Week 3. LRU Cache (LC 146) and LFU Cache (LC 460). Implement both from scratch until the pointer manipulation is automatic. Sliding window max (LC 239). Task scheduler (LC 621) for heap practice. These should feel like old friends by the end of the week, not puzzles.
Week 4. Domain-specific problems. Sliding window rate limiter. Design hit counter (LC 362). Time-based key-value store (LC 981). These come up in infra interviews more often than most prep resources suggest.
Weeks 5 and 6. Mixed practice, no tags. Practice explaining your approach out loud before writing a single line. This is where most candidates leak points: the logic is solid but it comes out as fragments rather than sentences. Do timed full sessions. If you can, do voice mock interviews that cover both the algorithm and the follow-up systems questions.
SpaceComplexity runs voice-based mock interviews that cover both the algorithm and the follow-up systems discussion in one session, which is the format you actually need to practice for infra roles.
The Advantage You Are Not Using
Most platform engineers undersell themselves in coding interviews.
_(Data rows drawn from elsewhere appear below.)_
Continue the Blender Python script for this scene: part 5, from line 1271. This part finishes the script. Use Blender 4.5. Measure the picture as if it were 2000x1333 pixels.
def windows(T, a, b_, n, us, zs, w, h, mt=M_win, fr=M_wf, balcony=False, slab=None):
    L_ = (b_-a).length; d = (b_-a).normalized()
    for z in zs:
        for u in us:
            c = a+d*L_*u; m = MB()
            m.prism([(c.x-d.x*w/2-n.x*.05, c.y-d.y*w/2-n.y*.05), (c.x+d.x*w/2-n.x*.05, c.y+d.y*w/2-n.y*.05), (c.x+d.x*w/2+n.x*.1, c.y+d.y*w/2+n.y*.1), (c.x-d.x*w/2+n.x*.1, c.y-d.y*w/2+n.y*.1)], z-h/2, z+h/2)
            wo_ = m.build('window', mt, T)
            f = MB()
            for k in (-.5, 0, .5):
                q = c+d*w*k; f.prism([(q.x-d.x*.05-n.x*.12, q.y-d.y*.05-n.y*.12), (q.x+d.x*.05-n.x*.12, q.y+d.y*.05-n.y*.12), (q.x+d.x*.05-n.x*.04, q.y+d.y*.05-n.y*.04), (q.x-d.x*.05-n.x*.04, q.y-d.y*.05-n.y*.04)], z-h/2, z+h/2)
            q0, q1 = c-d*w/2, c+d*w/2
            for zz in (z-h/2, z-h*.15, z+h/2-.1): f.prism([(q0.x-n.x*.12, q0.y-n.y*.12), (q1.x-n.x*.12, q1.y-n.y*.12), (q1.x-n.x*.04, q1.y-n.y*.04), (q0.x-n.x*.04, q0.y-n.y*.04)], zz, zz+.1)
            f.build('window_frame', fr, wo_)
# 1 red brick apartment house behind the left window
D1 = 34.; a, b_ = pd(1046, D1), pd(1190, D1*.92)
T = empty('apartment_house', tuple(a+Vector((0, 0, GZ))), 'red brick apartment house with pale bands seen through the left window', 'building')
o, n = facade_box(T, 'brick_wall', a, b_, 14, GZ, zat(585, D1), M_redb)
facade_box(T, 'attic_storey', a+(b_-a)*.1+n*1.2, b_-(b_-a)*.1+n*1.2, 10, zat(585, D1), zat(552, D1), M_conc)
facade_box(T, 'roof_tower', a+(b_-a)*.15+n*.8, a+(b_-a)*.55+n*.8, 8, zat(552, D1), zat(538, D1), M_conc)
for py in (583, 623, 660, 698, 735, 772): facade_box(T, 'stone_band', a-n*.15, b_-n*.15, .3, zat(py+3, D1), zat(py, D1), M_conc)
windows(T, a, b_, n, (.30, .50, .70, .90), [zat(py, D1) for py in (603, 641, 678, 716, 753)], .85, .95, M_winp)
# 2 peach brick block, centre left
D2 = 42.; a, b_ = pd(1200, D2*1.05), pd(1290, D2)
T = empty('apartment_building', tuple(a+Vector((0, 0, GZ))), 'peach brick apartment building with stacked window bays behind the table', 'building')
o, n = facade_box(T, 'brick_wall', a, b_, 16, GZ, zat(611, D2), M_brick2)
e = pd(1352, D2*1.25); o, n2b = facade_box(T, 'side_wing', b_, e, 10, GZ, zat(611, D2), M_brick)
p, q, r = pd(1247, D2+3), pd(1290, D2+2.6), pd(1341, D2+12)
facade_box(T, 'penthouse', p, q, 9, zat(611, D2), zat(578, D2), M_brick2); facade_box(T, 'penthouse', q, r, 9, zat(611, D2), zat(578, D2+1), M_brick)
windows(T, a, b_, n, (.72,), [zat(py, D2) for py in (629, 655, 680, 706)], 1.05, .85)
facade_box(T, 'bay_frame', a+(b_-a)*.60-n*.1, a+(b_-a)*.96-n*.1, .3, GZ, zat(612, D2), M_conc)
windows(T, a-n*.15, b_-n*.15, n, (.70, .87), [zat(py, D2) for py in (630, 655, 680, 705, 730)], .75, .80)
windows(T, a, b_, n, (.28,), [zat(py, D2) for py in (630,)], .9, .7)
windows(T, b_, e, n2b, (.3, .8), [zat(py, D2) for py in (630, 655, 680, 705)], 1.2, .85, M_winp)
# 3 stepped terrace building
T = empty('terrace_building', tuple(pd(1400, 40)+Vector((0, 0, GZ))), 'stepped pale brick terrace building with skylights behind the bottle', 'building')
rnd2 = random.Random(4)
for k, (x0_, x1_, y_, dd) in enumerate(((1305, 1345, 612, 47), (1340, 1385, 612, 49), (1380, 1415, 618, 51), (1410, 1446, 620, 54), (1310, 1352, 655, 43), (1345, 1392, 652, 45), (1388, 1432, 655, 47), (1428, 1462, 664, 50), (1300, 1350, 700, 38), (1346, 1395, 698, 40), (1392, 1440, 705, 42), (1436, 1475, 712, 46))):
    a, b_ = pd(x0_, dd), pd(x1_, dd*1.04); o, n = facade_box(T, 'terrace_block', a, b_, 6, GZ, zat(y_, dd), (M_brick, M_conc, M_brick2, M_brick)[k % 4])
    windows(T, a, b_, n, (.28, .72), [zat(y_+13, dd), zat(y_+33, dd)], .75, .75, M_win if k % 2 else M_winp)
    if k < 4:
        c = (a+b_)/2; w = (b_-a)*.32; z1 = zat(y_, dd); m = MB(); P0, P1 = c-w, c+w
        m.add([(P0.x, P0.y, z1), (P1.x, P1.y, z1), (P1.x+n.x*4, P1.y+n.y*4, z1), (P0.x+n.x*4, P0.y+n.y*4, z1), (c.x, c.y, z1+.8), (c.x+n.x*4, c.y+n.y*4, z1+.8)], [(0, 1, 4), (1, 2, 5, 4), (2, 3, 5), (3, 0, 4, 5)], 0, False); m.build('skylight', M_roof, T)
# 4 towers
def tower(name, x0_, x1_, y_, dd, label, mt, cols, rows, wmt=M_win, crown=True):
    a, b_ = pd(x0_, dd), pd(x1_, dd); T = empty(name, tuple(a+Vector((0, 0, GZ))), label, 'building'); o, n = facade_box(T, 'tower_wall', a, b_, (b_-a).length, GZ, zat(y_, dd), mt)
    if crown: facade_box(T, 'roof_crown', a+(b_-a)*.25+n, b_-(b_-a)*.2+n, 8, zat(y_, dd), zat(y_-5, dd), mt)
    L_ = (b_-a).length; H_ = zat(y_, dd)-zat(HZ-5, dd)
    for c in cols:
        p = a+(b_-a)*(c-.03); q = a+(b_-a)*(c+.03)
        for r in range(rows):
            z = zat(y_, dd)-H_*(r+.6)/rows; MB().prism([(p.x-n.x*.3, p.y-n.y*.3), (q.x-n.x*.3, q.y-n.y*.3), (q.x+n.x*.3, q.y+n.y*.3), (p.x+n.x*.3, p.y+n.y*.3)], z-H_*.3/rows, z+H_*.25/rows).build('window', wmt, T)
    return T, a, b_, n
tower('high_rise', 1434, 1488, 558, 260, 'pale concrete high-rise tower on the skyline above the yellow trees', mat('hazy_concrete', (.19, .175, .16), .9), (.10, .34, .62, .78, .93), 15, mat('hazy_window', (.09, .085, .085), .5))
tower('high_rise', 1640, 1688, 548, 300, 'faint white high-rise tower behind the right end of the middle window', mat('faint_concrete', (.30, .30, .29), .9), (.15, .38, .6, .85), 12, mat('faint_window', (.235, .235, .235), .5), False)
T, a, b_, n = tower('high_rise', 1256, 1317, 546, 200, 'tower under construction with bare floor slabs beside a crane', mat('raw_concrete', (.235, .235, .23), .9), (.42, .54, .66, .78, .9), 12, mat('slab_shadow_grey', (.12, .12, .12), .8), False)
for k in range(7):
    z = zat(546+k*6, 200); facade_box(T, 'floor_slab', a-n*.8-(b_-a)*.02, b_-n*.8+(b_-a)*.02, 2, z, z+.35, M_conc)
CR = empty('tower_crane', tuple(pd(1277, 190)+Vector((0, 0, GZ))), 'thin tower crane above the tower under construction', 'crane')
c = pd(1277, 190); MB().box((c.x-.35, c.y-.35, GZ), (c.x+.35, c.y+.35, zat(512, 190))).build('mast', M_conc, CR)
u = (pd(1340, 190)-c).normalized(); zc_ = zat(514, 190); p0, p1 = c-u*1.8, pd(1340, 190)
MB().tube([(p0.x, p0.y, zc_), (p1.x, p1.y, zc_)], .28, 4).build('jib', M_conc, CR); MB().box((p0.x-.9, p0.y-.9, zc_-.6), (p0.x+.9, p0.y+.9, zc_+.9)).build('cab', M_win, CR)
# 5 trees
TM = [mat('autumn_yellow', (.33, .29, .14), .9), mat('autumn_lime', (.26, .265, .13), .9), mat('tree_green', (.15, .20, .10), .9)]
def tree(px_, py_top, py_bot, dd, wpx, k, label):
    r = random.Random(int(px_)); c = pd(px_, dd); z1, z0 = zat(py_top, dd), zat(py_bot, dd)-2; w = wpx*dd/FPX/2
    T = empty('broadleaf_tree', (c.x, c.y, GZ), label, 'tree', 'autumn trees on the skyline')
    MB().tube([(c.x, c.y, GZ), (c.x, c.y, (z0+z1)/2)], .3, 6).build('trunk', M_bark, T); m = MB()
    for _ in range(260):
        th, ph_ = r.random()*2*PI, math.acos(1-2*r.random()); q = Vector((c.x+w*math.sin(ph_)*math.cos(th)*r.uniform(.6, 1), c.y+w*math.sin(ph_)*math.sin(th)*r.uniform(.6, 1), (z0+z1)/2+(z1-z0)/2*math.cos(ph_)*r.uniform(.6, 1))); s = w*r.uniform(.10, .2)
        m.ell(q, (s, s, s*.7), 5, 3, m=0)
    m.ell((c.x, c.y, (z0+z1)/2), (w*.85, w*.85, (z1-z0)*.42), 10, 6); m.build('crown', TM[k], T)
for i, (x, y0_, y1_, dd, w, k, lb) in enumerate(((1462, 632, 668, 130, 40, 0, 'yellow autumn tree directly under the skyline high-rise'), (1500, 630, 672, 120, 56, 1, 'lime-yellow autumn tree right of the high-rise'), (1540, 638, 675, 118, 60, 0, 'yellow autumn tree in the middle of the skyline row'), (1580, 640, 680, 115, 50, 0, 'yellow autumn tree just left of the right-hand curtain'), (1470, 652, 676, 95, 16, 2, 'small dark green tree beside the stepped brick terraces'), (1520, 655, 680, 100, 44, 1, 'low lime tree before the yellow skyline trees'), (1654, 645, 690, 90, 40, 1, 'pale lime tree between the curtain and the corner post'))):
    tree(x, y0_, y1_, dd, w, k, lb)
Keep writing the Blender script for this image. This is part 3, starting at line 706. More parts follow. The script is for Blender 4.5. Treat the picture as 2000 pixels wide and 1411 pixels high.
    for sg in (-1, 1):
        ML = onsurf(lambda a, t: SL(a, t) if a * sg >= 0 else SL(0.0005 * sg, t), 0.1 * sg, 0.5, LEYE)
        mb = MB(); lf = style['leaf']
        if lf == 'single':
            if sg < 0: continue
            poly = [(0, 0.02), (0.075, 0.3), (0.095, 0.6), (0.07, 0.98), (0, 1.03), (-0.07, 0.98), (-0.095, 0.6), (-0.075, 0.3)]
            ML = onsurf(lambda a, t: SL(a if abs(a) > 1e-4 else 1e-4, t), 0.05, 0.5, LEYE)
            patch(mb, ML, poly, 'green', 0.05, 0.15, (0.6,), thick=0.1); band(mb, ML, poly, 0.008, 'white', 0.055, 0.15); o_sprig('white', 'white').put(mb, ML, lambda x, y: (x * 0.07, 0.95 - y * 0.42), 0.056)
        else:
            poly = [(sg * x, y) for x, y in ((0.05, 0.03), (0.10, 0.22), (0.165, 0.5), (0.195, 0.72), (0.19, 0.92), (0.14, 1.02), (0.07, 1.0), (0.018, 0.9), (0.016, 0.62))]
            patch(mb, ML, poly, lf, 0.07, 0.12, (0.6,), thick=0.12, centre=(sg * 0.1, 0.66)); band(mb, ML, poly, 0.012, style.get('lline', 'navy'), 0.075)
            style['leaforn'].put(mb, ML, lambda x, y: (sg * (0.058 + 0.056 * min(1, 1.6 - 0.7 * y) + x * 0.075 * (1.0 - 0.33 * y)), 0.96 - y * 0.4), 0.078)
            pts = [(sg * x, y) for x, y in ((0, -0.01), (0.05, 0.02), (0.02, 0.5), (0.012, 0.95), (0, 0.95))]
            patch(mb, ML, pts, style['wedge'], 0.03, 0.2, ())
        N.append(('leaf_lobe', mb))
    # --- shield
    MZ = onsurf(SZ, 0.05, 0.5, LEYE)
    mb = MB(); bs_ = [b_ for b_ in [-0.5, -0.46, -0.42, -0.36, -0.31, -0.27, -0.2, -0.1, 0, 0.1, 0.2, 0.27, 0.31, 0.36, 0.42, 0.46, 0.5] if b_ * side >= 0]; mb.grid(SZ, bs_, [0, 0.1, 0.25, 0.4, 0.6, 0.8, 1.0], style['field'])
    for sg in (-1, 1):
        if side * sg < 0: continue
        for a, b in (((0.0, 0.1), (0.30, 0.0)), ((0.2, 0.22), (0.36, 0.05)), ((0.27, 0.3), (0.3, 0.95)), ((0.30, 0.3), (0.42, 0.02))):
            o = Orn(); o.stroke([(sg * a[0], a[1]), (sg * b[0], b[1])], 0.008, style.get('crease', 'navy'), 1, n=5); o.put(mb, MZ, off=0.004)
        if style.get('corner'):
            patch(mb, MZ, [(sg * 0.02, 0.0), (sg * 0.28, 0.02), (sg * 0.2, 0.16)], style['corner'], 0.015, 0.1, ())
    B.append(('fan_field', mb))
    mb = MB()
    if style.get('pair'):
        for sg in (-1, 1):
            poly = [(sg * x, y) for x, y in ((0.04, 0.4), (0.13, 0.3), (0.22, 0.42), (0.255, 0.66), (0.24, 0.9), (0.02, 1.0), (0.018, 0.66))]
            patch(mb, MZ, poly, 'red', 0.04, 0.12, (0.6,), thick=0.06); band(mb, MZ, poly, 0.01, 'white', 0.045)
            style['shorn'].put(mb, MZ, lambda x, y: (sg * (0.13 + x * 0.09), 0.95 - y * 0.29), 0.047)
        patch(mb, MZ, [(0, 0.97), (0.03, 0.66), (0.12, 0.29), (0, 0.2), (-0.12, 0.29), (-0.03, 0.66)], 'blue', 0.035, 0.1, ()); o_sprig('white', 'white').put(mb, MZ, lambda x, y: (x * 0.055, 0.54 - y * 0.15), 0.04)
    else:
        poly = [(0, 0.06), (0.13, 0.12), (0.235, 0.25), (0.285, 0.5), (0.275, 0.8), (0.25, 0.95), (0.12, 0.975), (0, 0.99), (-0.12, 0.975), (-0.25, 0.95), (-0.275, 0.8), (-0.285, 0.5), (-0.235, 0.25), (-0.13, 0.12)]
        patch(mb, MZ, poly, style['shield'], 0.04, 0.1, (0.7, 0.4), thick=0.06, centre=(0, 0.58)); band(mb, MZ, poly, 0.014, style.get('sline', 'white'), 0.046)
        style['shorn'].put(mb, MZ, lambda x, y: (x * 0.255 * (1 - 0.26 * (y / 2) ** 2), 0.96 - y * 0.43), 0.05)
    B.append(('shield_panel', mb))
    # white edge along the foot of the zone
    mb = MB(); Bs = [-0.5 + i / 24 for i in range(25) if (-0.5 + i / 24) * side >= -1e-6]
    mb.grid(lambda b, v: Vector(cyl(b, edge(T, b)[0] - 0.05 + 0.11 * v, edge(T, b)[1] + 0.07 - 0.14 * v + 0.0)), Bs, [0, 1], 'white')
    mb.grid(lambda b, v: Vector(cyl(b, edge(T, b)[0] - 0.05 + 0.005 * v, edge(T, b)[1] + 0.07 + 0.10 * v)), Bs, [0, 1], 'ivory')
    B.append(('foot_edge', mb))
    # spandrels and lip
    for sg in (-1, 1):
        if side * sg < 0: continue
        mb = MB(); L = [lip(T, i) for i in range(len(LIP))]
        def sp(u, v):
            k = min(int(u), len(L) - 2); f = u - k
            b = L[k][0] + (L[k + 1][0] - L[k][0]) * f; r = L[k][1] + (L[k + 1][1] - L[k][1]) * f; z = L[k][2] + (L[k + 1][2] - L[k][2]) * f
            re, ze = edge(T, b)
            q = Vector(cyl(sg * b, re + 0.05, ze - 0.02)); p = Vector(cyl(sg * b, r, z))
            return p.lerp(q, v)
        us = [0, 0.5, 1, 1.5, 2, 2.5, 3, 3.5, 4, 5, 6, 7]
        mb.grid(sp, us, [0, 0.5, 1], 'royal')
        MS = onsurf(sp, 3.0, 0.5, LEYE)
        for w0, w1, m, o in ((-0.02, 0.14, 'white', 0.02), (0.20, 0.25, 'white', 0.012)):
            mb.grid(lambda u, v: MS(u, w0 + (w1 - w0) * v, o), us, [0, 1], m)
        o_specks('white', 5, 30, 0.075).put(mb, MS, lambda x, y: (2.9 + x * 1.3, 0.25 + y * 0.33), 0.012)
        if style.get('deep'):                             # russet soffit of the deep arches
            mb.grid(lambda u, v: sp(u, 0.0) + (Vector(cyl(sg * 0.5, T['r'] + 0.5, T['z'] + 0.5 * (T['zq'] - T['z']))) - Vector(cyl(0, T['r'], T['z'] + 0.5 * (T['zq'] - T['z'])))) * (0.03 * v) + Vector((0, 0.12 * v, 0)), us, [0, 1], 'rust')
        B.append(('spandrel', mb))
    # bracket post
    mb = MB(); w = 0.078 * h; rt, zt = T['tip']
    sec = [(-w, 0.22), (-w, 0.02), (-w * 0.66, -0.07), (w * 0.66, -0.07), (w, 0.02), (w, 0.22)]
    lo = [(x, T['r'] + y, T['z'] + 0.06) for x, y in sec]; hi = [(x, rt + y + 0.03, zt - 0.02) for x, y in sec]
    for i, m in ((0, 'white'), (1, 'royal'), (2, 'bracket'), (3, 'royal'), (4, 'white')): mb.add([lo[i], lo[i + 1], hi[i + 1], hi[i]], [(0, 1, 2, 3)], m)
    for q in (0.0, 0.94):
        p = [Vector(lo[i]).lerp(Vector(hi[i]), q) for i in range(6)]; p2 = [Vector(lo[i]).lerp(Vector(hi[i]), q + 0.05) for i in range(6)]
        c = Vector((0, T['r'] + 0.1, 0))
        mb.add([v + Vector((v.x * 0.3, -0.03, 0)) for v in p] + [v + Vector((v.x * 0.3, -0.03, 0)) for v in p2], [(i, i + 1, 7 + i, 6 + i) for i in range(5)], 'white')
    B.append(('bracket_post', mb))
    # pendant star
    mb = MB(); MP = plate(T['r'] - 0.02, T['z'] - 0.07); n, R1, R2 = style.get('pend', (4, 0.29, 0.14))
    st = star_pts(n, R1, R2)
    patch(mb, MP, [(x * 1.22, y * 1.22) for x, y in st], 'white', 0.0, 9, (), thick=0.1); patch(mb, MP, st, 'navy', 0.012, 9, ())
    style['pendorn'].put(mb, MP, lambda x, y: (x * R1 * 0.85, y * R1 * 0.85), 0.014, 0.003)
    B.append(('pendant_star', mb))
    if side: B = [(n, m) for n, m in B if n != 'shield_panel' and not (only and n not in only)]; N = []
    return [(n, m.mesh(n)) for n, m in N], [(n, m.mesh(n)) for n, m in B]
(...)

They have deep context about why a particular data structure is the right choice, where it breaks in production, and what the operational failure modes look like. That context is exactly what interviewers probe for in follow-up questions.
The candidate who implements LRU cache correctly and then says "in production I'd worry about lock contention here, similar to how Redis handles this via single-threaded execution" just gave the interviewer a quote for the write-up. The candidate who implements it correctly and stops talking did not.
Get the algorithm right first. Then explain it like you have deployed it. That combination is rare. Interviewers notice.